— Task description —
Repeat verbatim only the lines from the opening of the material below through the one that contains "r_top, r_eave = 0.36, 5.27".
## START Data
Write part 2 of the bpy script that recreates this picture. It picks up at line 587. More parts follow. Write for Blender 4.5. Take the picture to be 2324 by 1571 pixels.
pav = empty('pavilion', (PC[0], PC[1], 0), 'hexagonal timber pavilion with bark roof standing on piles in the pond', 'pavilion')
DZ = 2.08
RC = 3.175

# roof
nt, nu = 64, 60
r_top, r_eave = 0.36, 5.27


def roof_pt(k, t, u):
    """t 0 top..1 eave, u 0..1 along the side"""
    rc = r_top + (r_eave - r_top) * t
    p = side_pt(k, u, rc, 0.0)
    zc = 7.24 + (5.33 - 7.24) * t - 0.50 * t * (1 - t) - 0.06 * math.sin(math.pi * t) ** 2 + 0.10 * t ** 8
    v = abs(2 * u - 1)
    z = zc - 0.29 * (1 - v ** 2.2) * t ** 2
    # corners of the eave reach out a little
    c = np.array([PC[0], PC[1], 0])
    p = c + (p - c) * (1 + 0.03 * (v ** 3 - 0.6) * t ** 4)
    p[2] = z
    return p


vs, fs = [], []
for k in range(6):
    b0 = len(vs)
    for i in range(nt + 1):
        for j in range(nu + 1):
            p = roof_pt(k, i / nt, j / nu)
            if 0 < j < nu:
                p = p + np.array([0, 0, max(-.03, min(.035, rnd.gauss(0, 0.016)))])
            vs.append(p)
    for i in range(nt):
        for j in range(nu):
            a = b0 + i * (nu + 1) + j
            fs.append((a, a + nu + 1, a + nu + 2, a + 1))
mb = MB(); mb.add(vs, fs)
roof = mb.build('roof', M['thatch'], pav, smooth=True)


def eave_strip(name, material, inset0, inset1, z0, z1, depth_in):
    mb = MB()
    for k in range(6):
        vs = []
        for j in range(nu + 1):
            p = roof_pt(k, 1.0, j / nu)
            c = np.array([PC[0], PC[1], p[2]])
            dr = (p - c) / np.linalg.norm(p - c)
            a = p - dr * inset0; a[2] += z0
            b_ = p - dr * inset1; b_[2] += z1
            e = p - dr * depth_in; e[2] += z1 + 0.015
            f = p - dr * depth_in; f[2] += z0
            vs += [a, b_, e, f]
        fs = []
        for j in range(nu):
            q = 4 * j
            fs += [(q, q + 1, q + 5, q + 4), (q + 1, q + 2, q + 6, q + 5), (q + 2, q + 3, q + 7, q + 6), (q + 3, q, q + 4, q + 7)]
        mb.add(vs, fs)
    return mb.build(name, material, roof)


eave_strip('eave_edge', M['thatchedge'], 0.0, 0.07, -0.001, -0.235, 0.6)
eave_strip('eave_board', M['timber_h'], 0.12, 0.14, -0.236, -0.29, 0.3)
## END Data
— Output of the task —
Write part 2 of the bpy script that recreates this picture. It picks up at line 587. More parts follow. Write for Blender 4.5. Take the picture to be 2324 by 1571 pixels.
pav = empty('pavilion', (PC[0], PC[1], 0), 'hexagonal timber pavilion with bark roof standing on piles in the pond', 'pavilion')
DZ = 2.08
RC = 3.175

# roof
nt, nu = 64, 60
r_top, r_eave = 0.36, 5.27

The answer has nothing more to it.